* [AIM]: Quote, without any change, the line that contains "21.4, .02, .12).build('inner_floor', DARKIN, w)" and all lines that follow it to the end of the data below.

* [DATA EXTRACT]:
[start]
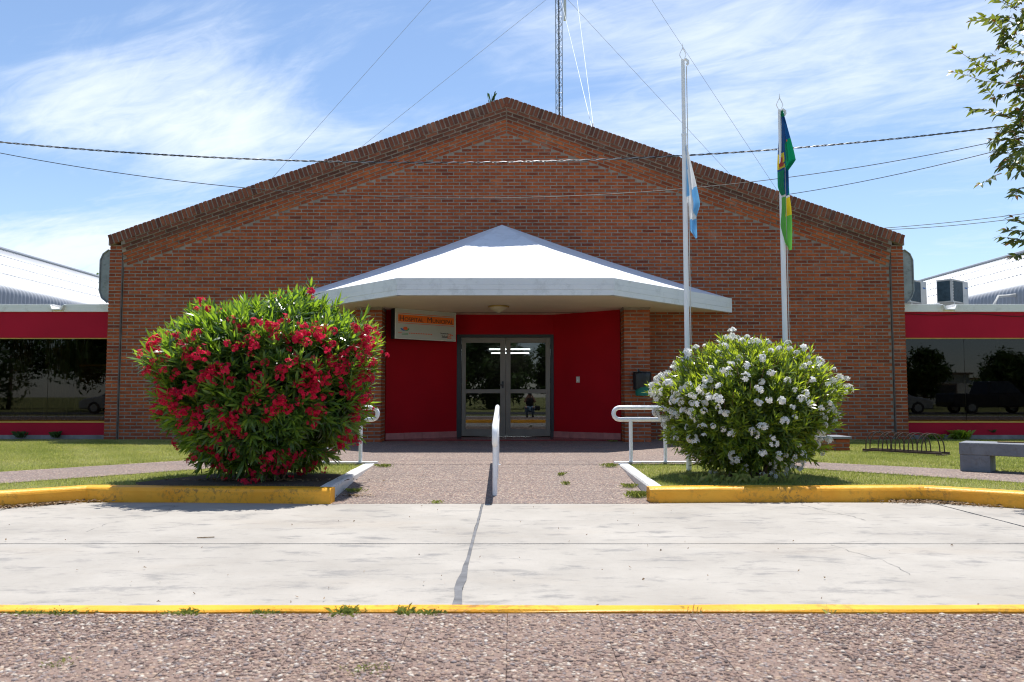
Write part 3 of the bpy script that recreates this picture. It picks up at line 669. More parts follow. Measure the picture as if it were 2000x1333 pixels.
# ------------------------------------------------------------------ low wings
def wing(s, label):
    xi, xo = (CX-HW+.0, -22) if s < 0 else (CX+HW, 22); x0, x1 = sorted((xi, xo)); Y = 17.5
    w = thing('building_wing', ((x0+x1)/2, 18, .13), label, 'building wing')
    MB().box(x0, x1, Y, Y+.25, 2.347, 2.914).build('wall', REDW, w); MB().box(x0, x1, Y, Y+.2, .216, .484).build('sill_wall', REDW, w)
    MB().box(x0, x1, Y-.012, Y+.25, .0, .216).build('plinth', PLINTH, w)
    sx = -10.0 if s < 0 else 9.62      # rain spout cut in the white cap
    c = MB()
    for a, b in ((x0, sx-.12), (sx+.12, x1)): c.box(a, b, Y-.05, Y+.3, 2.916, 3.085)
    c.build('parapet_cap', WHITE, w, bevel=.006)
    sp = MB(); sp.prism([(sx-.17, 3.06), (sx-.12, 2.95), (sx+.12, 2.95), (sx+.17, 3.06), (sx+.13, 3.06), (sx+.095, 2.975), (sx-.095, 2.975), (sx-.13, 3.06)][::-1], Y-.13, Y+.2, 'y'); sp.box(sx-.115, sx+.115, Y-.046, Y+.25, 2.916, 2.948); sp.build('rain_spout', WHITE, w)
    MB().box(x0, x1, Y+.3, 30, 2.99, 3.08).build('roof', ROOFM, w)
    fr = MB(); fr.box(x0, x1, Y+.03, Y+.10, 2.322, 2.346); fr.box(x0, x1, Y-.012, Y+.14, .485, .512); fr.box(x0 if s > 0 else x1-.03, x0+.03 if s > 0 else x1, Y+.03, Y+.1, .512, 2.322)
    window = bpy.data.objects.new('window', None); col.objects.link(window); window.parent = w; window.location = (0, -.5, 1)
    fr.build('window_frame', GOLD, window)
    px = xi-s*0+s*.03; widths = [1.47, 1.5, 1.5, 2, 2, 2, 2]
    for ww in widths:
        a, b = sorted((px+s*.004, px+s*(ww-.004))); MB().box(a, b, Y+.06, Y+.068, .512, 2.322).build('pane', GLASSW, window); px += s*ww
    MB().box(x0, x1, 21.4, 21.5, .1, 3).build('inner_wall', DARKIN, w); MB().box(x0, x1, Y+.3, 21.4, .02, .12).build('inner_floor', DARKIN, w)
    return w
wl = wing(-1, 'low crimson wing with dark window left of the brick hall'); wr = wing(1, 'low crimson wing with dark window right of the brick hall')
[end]
* [REPLY]:
    MB().box(x0, x1, 21.4, 21.5, .1, 3).build('inner_wall', DARKIN, w); MB().box(x0, x1, Y+.3, 21.4, .02, .12).build('inner_floor', DARKIN, w)
    return w
wl = wing(-1, 'low crimson wing with dark window left of the brick hall'); wr = wing(1, 'low crimson wing with dark window right of the brick hall')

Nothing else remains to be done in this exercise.